The plain reading of the law, Nguyen said, is that the insurer must “cover defense costs if it either covers the claims against its insured, or defends pursuant to a reservation of rights.” What the law “does not squarely address,” she said, is whether the insurer, by including specific language in the policy and in its reservation of rights letter, may retain a right to reimbursement.

The court asked the Alaska court to determine that issue, and—in the event the court determines that the statute precludes reimbursement based on the policy, whether the insurer can obtain reimbursement on a different ground, “that the duty to defend never arose under the policy because there was no possibility of coverage.”

The case is Attorneys Liability Protection Society, Inc. v. Ingaldson Fitzgerald, P.C., 13-35115.

‘Back to Scratch’

In the criminal case against Avery, the government went “back to scratch,” a prosecutor told reporters, after the Ninth Circuit threw out his original convictions for fraud and money laundering last year.

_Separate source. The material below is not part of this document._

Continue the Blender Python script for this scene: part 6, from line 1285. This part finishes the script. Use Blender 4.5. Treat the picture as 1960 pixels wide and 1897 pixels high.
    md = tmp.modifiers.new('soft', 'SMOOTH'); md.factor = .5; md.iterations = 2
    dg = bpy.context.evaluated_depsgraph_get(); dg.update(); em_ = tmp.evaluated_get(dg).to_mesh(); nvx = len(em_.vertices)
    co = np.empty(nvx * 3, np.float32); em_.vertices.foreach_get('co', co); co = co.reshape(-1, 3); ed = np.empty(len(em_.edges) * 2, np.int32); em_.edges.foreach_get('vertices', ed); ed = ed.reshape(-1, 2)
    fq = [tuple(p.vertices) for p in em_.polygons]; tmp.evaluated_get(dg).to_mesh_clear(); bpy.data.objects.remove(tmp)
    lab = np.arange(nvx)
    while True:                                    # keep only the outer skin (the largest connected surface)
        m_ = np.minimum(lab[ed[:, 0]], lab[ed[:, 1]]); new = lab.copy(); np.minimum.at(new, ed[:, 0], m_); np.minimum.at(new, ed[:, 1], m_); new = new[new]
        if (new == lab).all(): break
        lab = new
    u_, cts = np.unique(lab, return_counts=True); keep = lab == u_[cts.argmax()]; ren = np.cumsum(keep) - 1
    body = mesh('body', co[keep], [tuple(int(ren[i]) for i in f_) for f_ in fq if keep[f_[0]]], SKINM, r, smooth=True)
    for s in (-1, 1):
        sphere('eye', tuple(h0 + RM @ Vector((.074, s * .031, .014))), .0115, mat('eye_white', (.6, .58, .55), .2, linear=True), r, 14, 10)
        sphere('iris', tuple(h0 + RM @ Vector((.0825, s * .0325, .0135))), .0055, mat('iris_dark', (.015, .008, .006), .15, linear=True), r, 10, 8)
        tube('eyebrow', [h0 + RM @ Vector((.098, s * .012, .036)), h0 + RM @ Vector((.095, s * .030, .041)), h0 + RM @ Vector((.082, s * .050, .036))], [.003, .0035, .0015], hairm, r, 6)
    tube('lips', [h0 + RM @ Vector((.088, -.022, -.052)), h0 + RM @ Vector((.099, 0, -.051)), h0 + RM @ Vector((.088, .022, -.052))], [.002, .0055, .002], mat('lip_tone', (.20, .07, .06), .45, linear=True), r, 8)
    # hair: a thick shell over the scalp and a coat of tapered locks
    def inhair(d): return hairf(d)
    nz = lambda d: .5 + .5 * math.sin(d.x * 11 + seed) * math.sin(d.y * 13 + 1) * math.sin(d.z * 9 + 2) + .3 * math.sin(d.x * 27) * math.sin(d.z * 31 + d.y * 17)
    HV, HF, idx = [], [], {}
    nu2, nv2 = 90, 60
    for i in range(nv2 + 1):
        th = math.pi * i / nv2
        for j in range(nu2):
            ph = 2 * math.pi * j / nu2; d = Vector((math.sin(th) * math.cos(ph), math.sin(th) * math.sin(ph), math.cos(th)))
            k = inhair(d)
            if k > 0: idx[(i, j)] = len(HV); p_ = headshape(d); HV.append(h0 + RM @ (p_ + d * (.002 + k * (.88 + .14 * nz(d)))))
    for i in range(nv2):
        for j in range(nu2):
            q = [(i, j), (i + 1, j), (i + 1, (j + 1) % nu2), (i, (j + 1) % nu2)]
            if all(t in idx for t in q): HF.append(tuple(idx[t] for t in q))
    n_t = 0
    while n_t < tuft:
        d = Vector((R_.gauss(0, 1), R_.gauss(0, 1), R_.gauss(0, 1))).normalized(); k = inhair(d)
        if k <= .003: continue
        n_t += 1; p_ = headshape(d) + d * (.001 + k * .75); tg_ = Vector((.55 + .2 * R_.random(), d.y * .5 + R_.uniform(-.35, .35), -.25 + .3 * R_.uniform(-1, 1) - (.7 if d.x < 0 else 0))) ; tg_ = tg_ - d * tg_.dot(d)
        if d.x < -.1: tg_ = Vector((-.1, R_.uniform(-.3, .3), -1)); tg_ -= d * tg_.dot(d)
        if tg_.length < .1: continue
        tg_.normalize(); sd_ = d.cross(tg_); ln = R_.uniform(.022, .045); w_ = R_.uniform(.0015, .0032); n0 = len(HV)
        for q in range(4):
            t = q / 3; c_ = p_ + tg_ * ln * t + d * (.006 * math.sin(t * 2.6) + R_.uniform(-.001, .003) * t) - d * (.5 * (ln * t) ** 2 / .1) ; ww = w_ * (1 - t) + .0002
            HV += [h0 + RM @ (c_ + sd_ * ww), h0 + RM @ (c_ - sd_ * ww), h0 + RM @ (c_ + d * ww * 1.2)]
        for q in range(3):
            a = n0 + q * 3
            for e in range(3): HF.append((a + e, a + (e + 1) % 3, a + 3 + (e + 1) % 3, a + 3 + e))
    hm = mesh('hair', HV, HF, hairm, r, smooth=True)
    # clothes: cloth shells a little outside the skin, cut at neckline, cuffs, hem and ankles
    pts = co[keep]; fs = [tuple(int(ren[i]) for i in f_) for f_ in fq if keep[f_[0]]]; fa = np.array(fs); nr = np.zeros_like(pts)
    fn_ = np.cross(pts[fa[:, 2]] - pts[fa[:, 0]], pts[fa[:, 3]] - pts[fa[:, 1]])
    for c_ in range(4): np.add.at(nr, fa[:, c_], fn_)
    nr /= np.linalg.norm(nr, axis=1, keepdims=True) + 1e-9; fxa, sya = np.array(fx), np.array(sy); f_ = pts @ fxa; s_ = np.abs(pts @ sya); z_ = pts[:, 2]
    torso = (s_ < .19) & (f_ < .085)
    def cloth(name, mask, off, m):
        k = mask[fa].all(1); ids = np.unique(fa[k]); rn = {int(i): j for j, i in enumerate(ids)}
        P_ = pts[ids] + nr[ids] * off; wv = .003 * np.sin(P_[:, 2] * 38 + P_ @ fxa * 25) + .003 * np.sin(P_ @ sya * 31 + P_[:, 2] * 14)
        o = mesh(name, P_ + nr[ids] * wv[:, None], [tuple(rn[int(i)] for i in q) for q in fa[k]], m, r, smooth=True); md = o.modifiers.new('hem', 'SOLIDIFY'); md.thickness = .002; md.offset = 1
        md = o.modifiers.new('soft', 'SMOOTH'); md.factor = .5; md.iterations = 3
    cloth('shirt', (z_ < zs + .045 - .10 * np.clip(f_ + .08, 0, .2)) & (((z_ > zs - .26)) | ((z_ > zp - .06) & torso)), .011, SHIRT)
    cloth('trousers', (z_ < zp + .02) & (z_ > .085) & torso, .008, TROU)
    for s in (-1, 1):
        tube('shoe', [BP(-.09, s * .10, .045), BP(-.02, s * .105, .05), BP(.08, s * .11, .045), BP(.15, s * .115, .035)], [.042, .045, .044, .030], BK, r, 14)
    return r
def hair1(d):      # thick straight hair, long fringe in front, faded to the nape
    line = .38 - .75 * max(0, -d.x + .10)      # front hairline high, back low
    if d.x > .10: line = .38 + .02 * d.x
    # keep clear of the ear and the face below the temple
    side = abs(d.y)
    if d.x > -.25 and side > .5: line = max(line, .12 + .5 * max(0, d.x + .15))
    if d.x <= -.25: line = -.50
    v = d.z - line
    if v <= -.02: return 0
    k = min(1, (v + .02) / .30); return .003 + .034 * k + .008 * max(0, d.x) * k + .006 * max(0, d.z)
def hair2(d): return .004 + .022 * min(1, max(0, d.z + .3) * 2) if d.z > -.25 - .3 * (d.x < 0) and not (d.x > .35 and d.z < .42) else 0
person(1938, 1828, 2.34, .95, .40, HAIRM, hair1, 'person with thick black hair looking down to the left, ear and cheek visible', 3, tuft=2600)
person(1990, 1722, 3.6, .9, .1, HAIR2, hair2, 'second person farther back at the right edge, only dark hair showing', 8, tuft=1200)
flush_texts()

Avery pled guilty in 2008 and was sentenced to 8.5 years in prison. But the court granted habeas corpus relief under Skilling v. United States (2010) 130 S. Ct. 2896, which rejected the Justice Department’s broad interpretation of the federal law making “honest services” fraud a crime, limiting the reach of the law to bribery and kickback schemes.

The ruling allowed prosecutors to press the case if they believe they can convict him on a different theory. He was reindicted last fall.

The information to which he originally pled guilty accused Avery of having engaged “in a fraudulent financing scheme in which he abused his fiduciary obligations and his position of trust to acquire over $52 million dollars through an ambiguous loan arrangement which used the May Smith Trust as collateral.”

According to news accounts—the case has been reported on in the San Francisco Chronicle and in several Alaska publications—Avery was one of three trustees, a position that reportedly paid him about $400,000 per year, in addition to fees for legal services rendered. He took over as a trustee following the 2001 death of his father, prominent tax and trust attorney Luther Avery.

Prior to his father’s death, Mark Avery was a deputy district attorney, first in Santa Clara County and then in San Francisco. He was one of 14 deputies fired by incoming District Attorney Terence Hallinan in 1996.

Avery, who Hallinan told the Chronicle was “real bitter” about the firing, claimed the termination violated his free speech rights and sued, but was unsuccessful. He subsequently moved to Alaska at the urging of a friend.

Avery got a job as a prosecutor in Anchorage, resigning after his father died and he took over as one of the Smith trustees. The beneficiary, who suffered from dementia and died in 2006, was the widow of an Australian who made hundreds of millions of dollars through mining in Malaysia.

The $52 million that Avery borrowed was used to pay for various items and to pay off “personal mortgages”—Avery bought a 5,300-square foot mansion in the Anchorage suburbs—and pay for jet air travel for him and others, including the other trustees and their friends and families. He also used the money to start Security Aviation and other businesses that collapsed, forcing him to file for bankruptcy and resulting in foreclosure on collateral that had belonged to the trust.

The Chronicle reported that “he also bought five World War II- vintage planes, a dozen Czech jet fighters, several helicopters, a $230,000 Carver Yacht, a Navy-style patrol boat, two Soviet-era rocket launchers, several all-terrain vehicles, two motor homes and several snow machines.”

Kane reportedly obtained the jet fighters with plans to transfer them to the Philippines to train pilots, even though that country has no air force.